I can totally relate!
For me (funnily enough) it feels different when there’s no visual imagery that goes with it... because even if it may be more personal than I’d normally do (I’ve always been very private online), it allows for the viewer to “read themselves” into those struggles/reflections etc. And those who would read judgement into it, well it’s their problem to be fair 👏
“Seeing themselves in it” Wow, that’s a skill that you pull off very well.
Wow thanks Mika that means a lot!
Quite nice to see it written out like that. My constant thought cycle when I’m creating, parenting, being, and so on
Thanks! I agree - it definitely cross over areas in life!

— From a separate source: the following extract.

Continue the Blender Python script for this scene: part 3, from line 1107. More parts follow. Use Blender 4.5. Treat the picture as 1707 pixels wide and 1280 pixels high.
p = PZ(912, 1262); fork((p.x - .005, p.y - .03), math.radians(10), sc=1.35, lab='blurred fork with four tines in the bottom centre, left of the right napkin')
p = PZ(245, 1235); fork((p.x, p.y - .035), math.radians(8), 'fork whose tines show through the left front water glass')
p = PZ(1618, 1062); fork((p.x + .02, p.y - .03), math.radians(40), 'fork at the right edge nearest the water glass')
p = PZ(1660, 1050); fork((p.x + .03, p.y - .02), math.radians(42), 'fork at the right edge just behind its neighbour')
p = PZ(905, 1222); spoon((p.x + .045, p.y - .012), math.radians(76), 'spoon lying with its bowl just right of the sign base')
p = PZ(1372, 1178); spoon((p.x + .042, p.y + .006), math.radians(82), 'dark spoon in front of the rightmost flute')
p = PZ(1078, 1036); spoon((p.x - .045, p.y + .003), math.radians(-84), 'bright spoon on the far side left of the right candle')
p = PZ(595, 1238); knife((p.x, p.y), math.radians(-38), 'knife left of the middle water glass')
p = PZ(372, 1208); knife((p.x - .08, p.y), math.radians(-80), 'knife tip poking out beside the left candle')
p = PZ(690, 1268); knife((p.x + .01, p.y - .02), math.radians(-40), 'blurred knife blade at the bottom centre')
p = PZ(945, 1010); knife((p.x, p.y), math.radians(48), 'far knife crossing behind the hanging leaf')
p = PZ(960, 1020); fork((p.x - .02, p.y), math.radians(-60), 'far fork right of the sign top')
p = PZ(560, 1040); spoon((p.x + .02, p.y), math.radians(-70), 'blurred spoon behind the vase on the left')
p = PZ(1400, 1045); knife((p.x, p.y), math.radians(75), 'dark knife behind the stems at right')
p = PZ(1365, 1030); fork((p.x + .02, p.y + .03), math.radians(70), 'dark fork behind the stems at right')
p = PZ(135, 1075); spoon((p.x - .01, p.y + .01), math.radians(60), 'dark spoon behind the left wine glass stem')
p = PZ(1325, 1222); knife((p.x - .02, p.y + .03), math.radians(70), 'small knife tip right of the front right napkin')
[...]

I recognize myself in ALL of this. What an honest reflection of the creative process that I think sometimes there can be a shadow of shame around. I appreciate you bringing these into the light. Thank you Elin ✨🤍
Thanks you so much Christine ❤️❤️ sensitivity is a superpower right ❣️
Absolutely! You're not alone in this. It's certainly a roller coaster of emotions but just like Dory from finding Nemo says "just keep swimming", it's my writing motto 😅. We have to swim through it otherwise we drown. Great post! xx
Yay Dory is the best cheerleader 👏👏
Absolutely yes! And each one over and over! 🎢😅
100%! haha x
All of this resonates. So much. Thank you!
While it does get a *bit* easier, this whole sharing stuff online thing is still a RIDE after 10+ years. The highest of highs and, most of time, a whole lot of flat "that was alright. maybe. so-and-so is doing a much better job..." and on and on it goes. One thing that definitely has eased up? My vulnerability hangovers. I guess more time + practice = caring (a bit) less. At least that's one kind of hangover that improves with age!